**PROBLEM REQUIREMENTS:**
Gather the lines from the material that contain "script".

**GIVEN INFORMATION:**
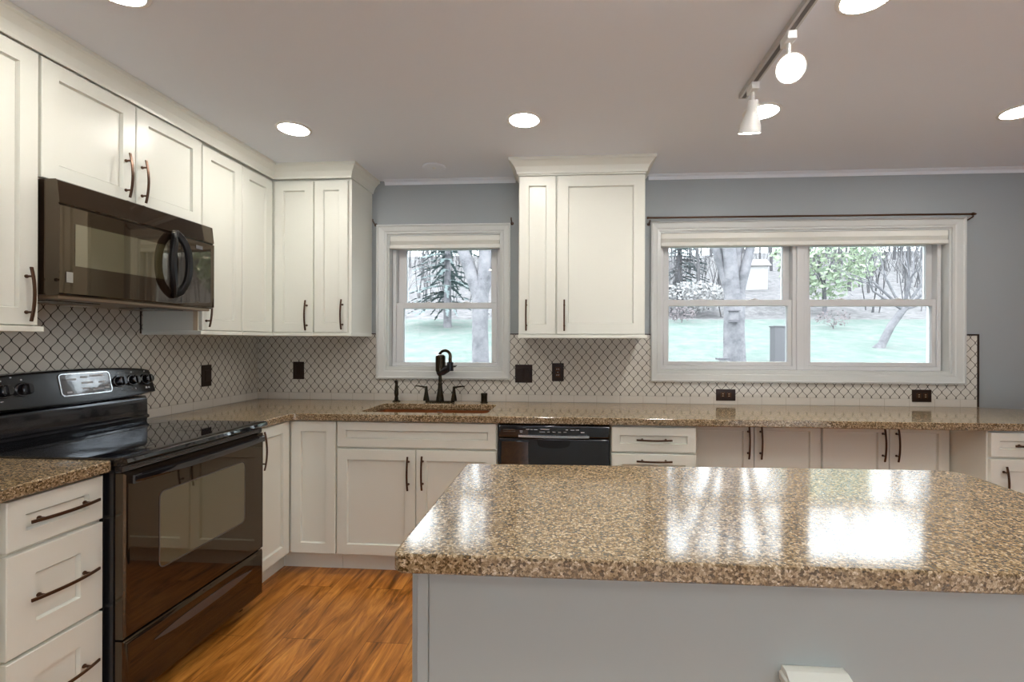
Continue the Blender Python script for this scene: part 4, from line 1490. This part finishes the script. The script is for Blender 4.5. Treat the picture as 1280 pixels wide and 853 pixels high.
# bird house on the big trunk, shed, utility box, post
r = thing('bird_house', 'small grey bird house hung on the big trunk in the long window', 'bird house', (6.16, 8.66, 1.96))
MB().box(6.06, 8.60, 1.86, 6.26, 8.727, 2.06).build('box', M['bark'], r)
MB().box(6.03, 8.56, 2.062, 6.29, 8.728, 2.09).build('roof', M['roof'], r)
MB().box(6.04, 8.58, 1.80, 6.28, 8.728, 1.858).build('floor_board', M['roof'], r)
r = thing('garden_shed', 'small white shed among the trees in the left half of the long window', 'shed', (15.6, 33.5, gh(33.5)))
z = gh(33.5)
MB().box(14.8, 32.9, z - 0.3, 16.6, 34.4, z + 1.6).build('walls', M['shed'], r)
m = MB()
m.loops([[(x, 32.7, z + 1.601), (x, 34.6, z + 1.601), (x, 33.65, z + 2.2)] for x in (14.6, 16.8)])
m.build('roof', M['shed'], r)
r = thing('utility_box', 'upright grey utility box on the lawn at the edge of the left pane', 'utility box', (8.25, 11.0, gh(11)))
z = gh(11)
MB().box(8.03, 10.85, z - 0.05, 8.40, 11.2, z + 1.05).build('cabinet_body', M['greybox'], r, bevel=0.01)
MB().box(8.01, 10.83, z + 1.0505, 8.42, 11.22, z + 1.085).build('lid', M['greybox'], r, bevel=0.005)
r = thing('garden_post', 'short capped grey post on the lawn left of the big trunk', 'post', (5.70, 8.0, gh(8)))
z = gh(8)
MB().box(5.62, 7.93, z - 0.05, 5.78, 8.07, z + 0.56).build('post_shaft', M['shed'], r)
MB().box(5.57, 7.88, z + 0.5605, 5.83, 8.12, z + 0.60).build('post_cap', M['roof'], r)

# bare woods up the hillside: five kinds, copied one by one
protos = []
G = 'bare trees in the woods on the hillside'
LB = 'tall bare pale tree among many alike in the woods on the far hillside'
for k, (H, rad, sp) in enumerate(((12, .15, .34), (14, .18, .32), (10, .12, .38), (13, .14, .30), (11, .16, .36))):
    r = thing('woodland_tree', LB, 'tree', (0, 0, 0), G)
    t, b = MB(), MB()
    branchy(t, b, (0, 0, -0.4), H, rad, random.Random(50 + k), depth=4, kids=3, spread=sp, fork=0.40, seg=5)
    t.build('trunk', M['woodbark'], r)
    b.build('branches', M['woodbark'], r)
    protos.append(r)
spots = []
rng = random.Random(99)
while len(spots) < 150:
    y = 26 + 62 * rng.random() ** 0.9
    x = 2.2 + (y + 3.25) * rng.uniform(-0.42, 1.02)
    if abs(x - 15.6) < 2 and y < 37:
        continue
    if (0.10 < (x - 2.2) / (y + 3.25) < 0.16) and y < 40:
        continue
    if all((x - a) ** 2 + (y - c) ** 2 > 9.0 for a, c in spots):
        spots.append((x, y))
used = [False] * 5
for x, y in spots:
    k = rng.randrange(5)
    p = protos[k]
    if used[k]:
        q = p.copy(); C.objects.link(q)
        for ch in list(p.children):
            c = ch.copy(); C.objects.link(c); c.parent = q
    else:
        q = p; used[k] = True
    q.location = (x, y, gh(y))
    q.rotation_euler = (0, 0, rng.uniform(0, 6.28))
    s = rng.uniform(0.8, 1.25)
    q.scale = (s, s, s)


# thin saplings and brush between the trees
GB = 'bare saplings on the hillside'
LBB = 'thin bare sapling among many alike in the leaf litter of the far hillside'
sap = []
for k in range(4):
    q = thing('sapling', LBB, 'sapling', (0, 0, 0), GB)
    mb = MB()
    rg = random.Random(300 + k)
    for j in range(4):
        branchy(mb, mb, (rg.uniform(-.5, .5), rg.uniform(-.5, .5), -0.3), rg.uniform(3.0, 6.5), 0.035, rg, (rg.uniform(-.2, .2), rg.uniform(-.2, .2)), depth=3, kids=3, spread=0.45, fork=0.5, seg=4)
    mb.build('stems', M['woodbark'], q)
    sap.append(q)
used = [False] * 4
rg = random.Random(77)
n = 0
while n < 110:
    y = rg.uniform(23, 58)
    x = 2.2 + (y + 3.25) * rg.uniform(-0.36, 0.80)
    if abs(x - 15.6) < 3 and y < 36 or any((x - a) ** 2 + (y - c) ** 2 < 1.2 for a, c in spots):
        continue
    k = rg.randrange(4)
    if used[k]:
        q = sap[k].copy(); C.objects.link(q)
        for ch in list(sap[k].children):
            c = ch.copy(); C.objects.link(c); c.parent = q
    else:
        q = sap[k]; used[k] = True
    q.location = (x, y, gh(y))
    q.rotation_euler = (0, 0, rg.uniform(0, 6.28))
    sc_ = rg.uniform(0.7, 1.2)
    q.scale = (sc_, sc_, sc_)
    n += 1
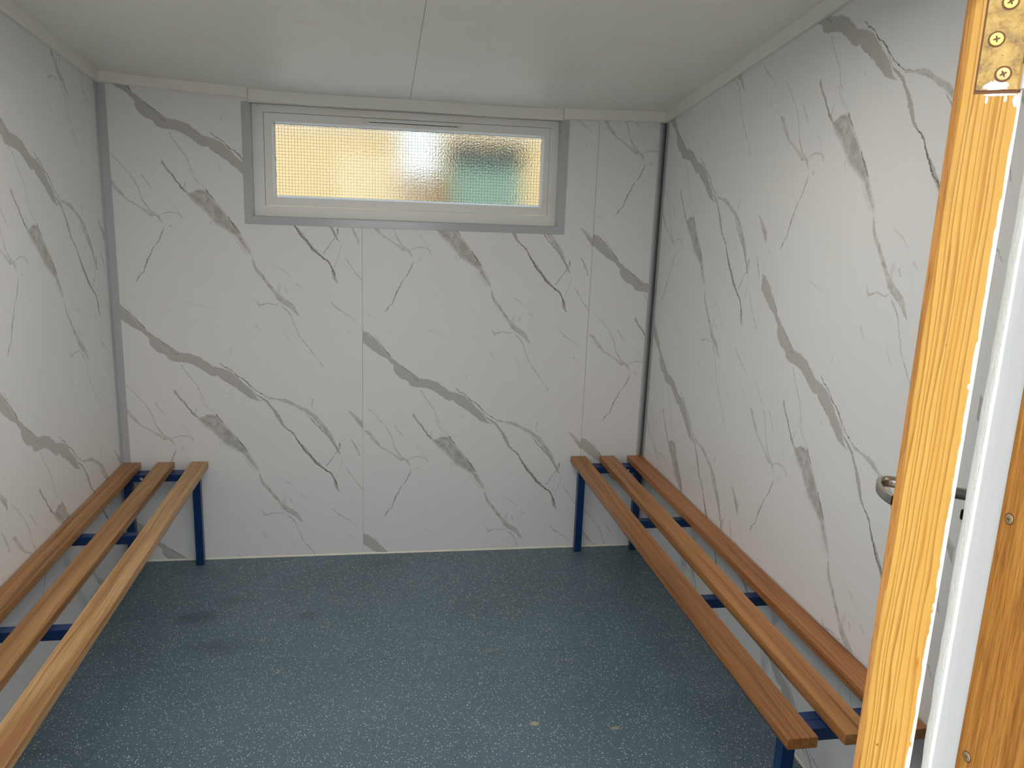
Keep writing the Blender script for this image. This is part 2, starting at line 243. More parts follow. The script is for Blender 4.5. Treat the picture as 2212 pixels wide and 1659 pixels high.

**ANSWER BELOW:**
Continue the Blender Python script for this scene: part 4, from line 1490. This part finishes the script. The script is for Blender 4.5. Treat the picture as 1280 pixels wide and 853 pixels high.
Keep writing the Blender script for this image. This is part 2, starting at line 243. More parts follow. The script is for Blender 4.5. Treat the picture as 2212 pixels wide and 1659 pixels high.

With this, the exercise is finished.